L’affaiblissement de la liquidité est exacerbé par un modèle de transactions qui se déplace de plus en plus vers les plateformes électroniques, juge Richard Beaulieu.

Auparavant, dans un marché animé davantage par des courtiers et des mainteneurs de marché opérant de gré à gré, «le mainteneur connaissait les conditions de marché et détenait davantage d’information sur les détenteurs et les acheteurs. Il était plus à l’aise de détenir des titres en stock», explique-t-il.

À présent, comme c’est déjà beaucoup le cas dans le marché des actions, le secteur des obligations se déplace vers un modèle de négociation (trading) plutôt que d’investissement.

«Une grande partie du volume porte sur de petits montants, exécutés strictement pour découvrir les prix, déplore Benoît Durocher. Ça donne un marché dans lequel les mouvements sont brusques et disposent de peu de liquidité.»

Mouvement freiné

La Banque du Canada assigne un niveau de risque moyen à l’affaiblissement des liquidités. Il faut dire qu’un facteur important contribue à le contenir : les achats massifs de titres obligataires par les banques centrales américaine, européenne et japonaise.

Rappelons que les prix des obligations évoluent en sens inverse de leur rendement ou de leur taux.

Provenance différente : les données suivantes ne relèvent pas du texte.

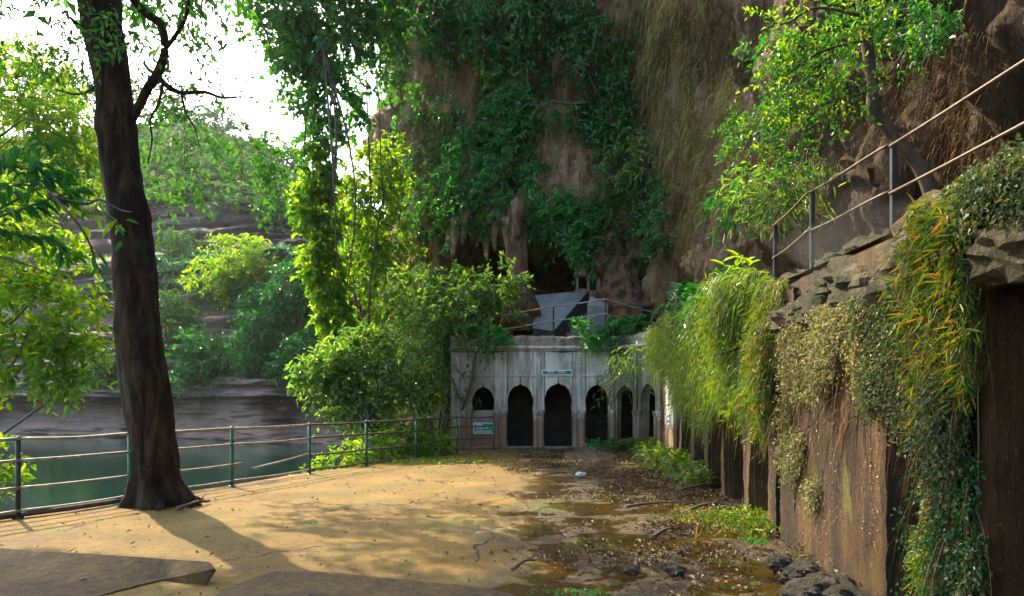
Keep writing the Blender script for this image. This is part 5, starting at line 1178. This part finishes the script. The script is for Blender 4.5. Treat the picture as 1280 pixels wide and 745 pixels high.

«Pour compenser la liquidité plus faible, les investisseurs demandent un rendement plus élevé, ce qui devrait pousser les taux vers le haut. Par contre, les achats massifs des banques centrales ont freiné ce mouvement», explique Jimmy Jean, économiste principal au Mouvement Desjardins.

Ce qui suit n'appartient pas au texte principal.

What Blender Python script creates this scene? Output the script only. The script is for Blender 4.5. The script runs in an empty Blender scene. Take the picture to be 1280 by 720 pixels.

Denis Senécal est du même avis : «Le risque est diminué en raison de l’implication des banques centrales».

Choc possible

Toutefois, un choc quelconque pourrait rapidement aggraver la situation.

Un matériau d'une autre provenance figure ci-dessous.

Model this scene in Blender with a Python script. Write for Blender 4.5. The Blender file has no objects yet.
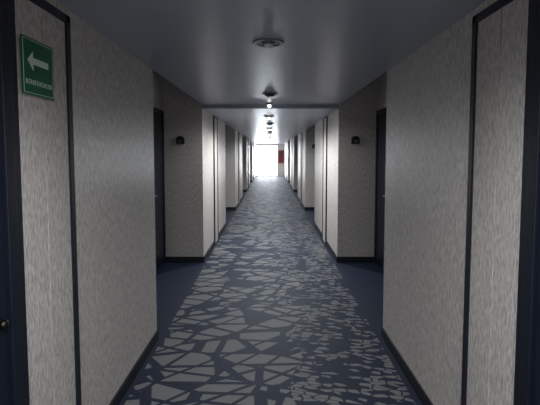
import bpy, bmesh, math
from mathutils import Vector, Matrix
S=bpy.context.scene
COL=S.collection
S.view_settings.view_transform='Standard'
S.view_settings.look='None'

# ---------------- materials ----------------
def newmat(name):
    m=bpy.data.materials.new(name); m.use_nodes=True
    nt=m.node_tree; b=nt.nodes['Principled BSDF']
    return m,nt,b
def simple(name,col,rough=.5,metal=0,emit=None,es=0,spec=.5):
    m,nt,b=newmat(name)
    b.inputs['Base Color'].default_value=(*col,1)
    b.inputs['Roughness'].default_value=rough
    b.inputs['Metallic'].default_value=metal
    b.inputs['Specular IOR Level'].default_value=spec
    if emit:
        b.inputs['Emission Color'].default_value=(*emit,1)
        b.inputs['Emission Strength'].default_value=es
    return m
def N(nt,t,**k):
    n=nt.nodes.new(t)
    for a,v in k.items(): setattr(n,a,v)
    return n
def math_(nt,op,a,b=None,c=None):
    n=nt.nodes.new('ShaderNodeMath'); n.operation=op
    for i,v in enumerate((a,b,c)):
        if v is None: continue
        if isinstance(v,(int,float)): n.inputs[i].default_value=v
        else: nt.links.new(v,n.inputs[i])
    return n.outputs[0]
def mixc(nt,f,a,b):
    n=nt.nodes.new('ShaderNodeMix'); n.data_type='RGBA'
    if isinstance(f,(int,float)): n.inputs[0].default_value=f
    else: nt.links.new(f,n.inputs[0])
    for i,v in ((6,a),(7,b)):
        if isinstance(v,tuple): n.inputs[i].default_value=(*v,1)
        else: nt.links.new(v,n.inputs[i])
    return n.outputs[2]
def ramp(nt,v,lo,hi):
    n=nt.nodes.new('ShaderNodeMapRange'); n.interpolation_type='SMOOTHSTEP'
    nt.links.new(v,n.inputs[0]); n.inputs[1].default_value=lo; n.inputs[2].default_value=hi
    return n.outputs[0]
def coords(nt,scale,loc=(0,0,0),rot=(0,0,0)):
    tc=N(nt,'ShaderNodeTexCoord'); mp=N(nt,'ShaderNodeMapping')
    mp.inputs['Scale'].default_value=scale; mp.inputs['Location'].default_value=loc; mp.inputs['Rotation'].default_value=rot
    nt.links.new(tc.outputs['Object'],mp.inputs[0]); return mp.outputs[0]
def noise(nt,vec,scale,detail=3,rough=.5):
    n=N(nt,'ShaderNodeTexNoise'); nt.links.new(vec,n.inputs['Vector'])
    n.inputs['Scale'].default_value=scale; n.inputs['Detail'].default_value=detail; n.inputs['Roughness'].default_value=rough
    return n.outputs['Fac']

def wallpaper():
    m,nt,b=newmat('textured_vinyl_wallpaper')
    v=coords(nt,(1,1,.15)); v2=coords(nt,(1,1,.26))
    s1=noise(nt,v,180,4,.65)
    s2=noise(nt,v2,80,3,.6)
    s3=noise(nt,coords(nt,(1,1,.6)),1.3,2)
    f=math_(nt,'ADD',math_(nt,'MULTIPLY',s1,.6),math_(nt,'MULTIPLY',s2,.4))
    g=ramp(nt,f,.38,.60)
    c=mixc(nt,g,(.365,.335,.31),(.70,.665,.63))
    c=mixc(nt,math_(nt,'MULTIPLY',s3,.2),c,(.50,.465,.435))
    nt.links.new(c,b.inputs['Base Color'])
    b.inputs['Roughness'].default_value=.4
    bp=N(nt,'ShaderNodeBump'); bp.inputs['Strength'].default_value=1; bp.inputs['Distance'].default_value=.007
    nt.links.new(f,bp.inputs['Height']); nt.links.new(bp.outputs[0],b.inputs['Normal'])
    return m
WALL=wallpaper()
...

«Dans un marché normal, des liquidités moindres n’ont pas trop de conséquences», affirme Benoît Durocher.

Toutefois, quand les marchés sont plus désordonnés et que des surprises importantes surgissent, «il n’y a plus d’intermédiaire prêt à mettre son bilan en jeu. Dans un tel marché, les prix tombent très vite», souligne-t-il.

Un tel désordre pourrait suivre n’importe quel choc inattendu : une déstabilisation bancaire en Chine, une hausse trop appuyée des taux par la Réserve fédérale des États-Unis, une intensification des déboires bancaires en Europe.

Le secteur des fonds négociés en Bourse (FNB) pourrait être un amplificateur dans un marché en alerte.

Pour les acheteurs de FNB obligataires, le marché est au départ liquide et efficace. «Toutefois, les titres sous-jacents ne sont pas nécessairement très liquides, indique Richard Beaulieu. S’il y avait une course des détenteurs de FNB vers la sortie, les manufacturiers devraient vendre les titres sous-jacents, ce qu’ils ne pourraient pas faire sans essuyer de fortes pertes.»

Le problème serait plus prononcé dans les titres obligataires de sociétés, surtout les titres plus risqués qui portent un rendement plus élevé.

«Beaucoup d’émetteurs de qualité discutable ont quand même eu accès au marché à des conditions avantageuses ; les taux d’intérêt actuels accroissent la demande de titres de piètre qualité», dit Benoît Durocher.

«Si leurs détenteurs voulaient s’en départir, l’accès à la sortie serait pas mal restreint», complète Richard Beaulieu.

Comme en 2008 ?

On ne peut dire avec précision quelles pourraient être les conséquences d’un blocage des marchés obligataires.

 

Une chose est sûre cependant : les entreprises auraient beaucoup plus de difficulté à financer leurs projets de développement. «Cela pourrait saper l’effort des banques centrales qui cherchaient à diminuer les taux et à stimuler l’économie», dit Jimmy Jean.

Les turbulences s’étendraient sans doute à l’ensemble des marchés financiers. Un blocage de li quidité «reproduirait la situation de 2008 avec la crise du papier commercial, ajoute l’économiste de Desjardins. Cela minerait la confiance que les banques ont les unes envers les autres.»

«On risquerait donc d’assister à des effets ramifiés dans le système bancaire. Les subprimes [prêts à risque] étaient de mauvaise qualité, mais très liquides. Quand on en a découvert la mauvaise qualité, tout a gelé. La Banque du Canada craint que quelque chose de similaire ne se reproduise», indique Jimmy Jean.